- Prompt: Identify and pull out each line of the entries in which "follow" occurs.

- Extracted data:
— start —

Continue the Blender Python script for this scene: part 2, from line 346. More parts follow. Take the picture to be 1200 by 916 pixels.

— end —
— start —

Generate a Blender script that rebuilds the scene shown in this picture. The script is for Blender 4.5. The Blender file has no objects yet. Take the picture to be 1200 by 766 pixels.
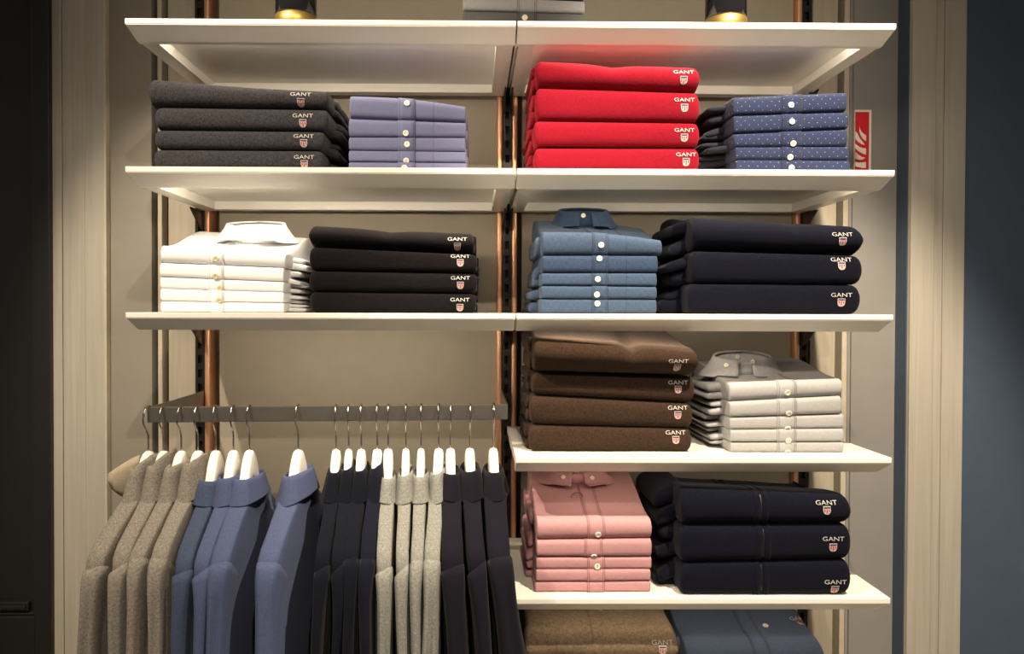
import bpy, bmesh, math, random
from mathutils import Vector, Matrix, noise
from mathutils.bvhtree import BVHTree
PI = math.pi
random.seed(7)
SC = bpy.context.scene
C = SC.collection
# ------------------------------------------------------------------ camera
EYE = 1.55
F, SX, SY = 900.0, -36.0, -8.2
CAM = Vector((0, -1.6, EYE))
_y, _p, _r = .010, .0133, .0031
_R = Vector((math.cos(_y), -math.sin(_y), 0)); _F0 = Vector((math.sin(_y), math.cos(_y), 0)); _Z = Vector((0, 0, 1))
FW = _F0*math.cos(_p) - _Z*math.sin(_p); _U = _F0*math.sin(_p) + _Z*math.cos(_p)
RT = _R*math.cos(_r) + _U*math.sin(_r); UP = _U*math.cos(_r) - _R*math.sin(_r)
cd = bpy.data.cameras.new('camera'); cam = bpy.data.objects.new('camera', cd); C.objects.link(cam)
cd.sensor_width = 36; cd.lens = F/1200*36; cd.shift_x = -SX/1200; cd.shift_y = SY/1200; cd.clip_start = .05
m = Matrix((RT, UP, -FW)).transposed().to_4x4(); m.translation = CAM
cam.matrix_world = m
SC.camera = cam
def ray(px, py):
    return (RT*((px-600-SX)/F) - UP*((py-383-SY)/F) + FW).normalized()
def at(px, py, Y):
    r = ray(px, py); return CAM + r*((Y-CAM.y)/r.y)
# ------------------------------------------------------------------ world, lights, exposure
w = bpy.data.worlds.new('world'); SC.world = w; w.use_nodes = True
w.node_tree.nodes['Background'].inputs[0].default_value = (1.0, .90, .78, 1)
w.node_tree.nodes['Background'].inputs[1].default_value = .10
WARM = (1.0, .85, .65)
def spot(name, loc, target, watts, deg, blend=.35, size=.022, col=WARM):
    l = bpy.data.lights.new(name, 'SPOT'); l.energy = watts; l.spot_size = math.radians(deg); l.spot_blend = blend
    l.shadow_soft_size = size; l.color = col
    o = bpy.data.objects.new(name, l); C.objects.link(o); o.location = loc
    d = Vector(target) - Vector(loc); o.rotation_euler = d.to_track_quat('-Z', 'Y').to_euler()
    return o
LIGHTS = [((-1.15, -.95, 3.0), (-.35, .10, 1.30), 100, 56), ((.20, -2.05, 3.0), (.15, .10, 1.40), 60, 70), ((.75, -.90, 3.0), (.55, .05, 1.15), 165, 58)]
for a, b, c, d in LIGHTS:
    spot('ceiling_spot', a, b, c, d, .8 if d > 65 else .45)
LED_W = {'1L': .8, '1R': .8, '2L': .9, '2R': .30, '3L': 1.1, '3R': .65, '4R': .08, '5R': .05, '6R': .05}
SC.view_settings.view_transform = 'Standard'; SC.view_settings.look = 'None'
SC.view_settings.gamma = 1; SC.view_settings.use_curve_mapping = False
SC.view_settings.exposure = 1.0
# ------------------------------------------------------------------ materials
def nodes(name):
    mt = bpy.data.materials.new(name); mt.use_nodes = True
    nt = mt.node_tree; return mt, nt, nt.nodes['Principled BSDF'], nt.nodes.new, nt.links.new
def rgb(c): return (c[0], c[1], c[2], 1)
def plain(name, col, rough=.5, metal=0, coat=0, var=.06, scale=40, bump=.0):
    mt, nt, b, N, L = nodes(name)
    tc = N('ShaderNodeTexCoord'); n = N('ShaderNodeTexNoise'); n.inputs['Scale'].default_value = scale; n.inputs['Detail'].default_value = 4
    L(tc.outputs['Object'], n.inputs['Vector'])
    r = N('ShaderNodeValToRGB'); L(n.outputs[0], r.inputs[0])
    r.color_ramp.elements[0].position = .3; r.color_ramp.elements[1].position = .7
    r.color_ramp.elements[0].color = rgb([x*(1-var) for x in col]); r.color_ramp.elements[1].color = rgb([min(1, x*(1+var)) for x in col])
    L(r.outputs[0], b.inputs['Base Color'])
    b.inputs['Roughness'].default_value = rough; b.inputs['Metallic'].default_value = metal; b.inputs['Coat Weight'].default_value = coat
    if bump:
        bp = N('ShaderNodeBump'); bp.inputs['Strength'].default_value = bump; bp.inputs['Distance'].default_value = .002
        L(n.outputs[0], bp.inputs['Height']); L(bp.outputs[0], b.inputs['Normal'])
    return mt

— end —
— start —

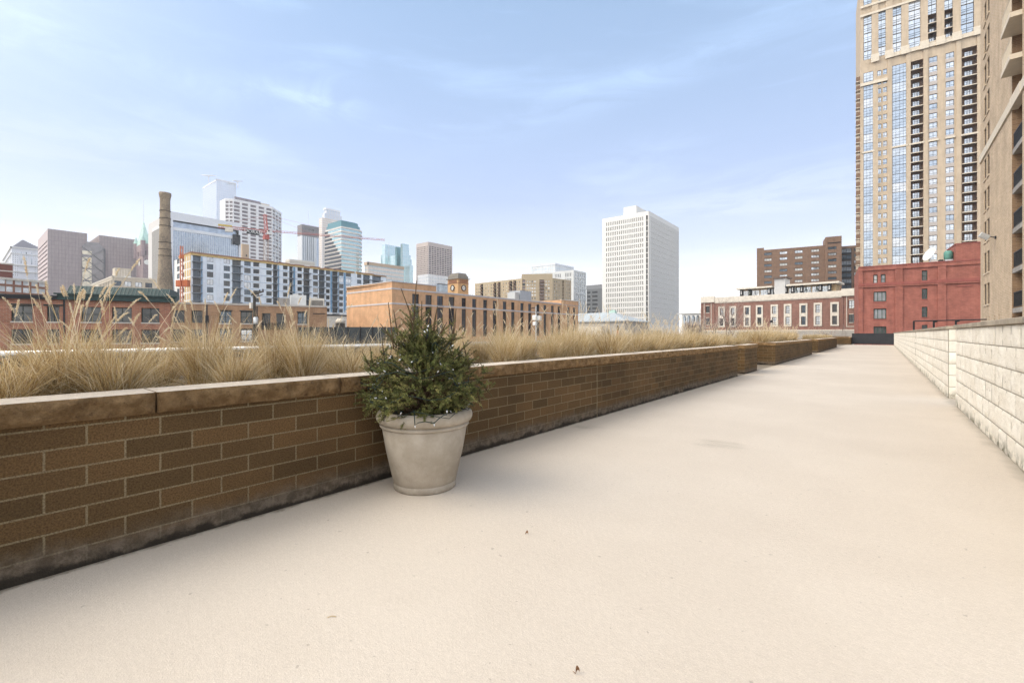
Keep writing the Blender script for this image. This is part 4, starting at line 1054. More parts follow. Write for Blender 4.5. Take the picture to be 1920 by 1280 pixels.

— end —

- Response to the exercise:
Continue the Blender Python script for this scene: part 2, from line 346. More parts follow. Take the picture to be 1200 by 916 pixels.
Keep writing the Blender script for this image. This is part 4, starting at line 1054. More parts follow. Write for Blender 4.5. Take the picture to be 1920 by 1280 pixels.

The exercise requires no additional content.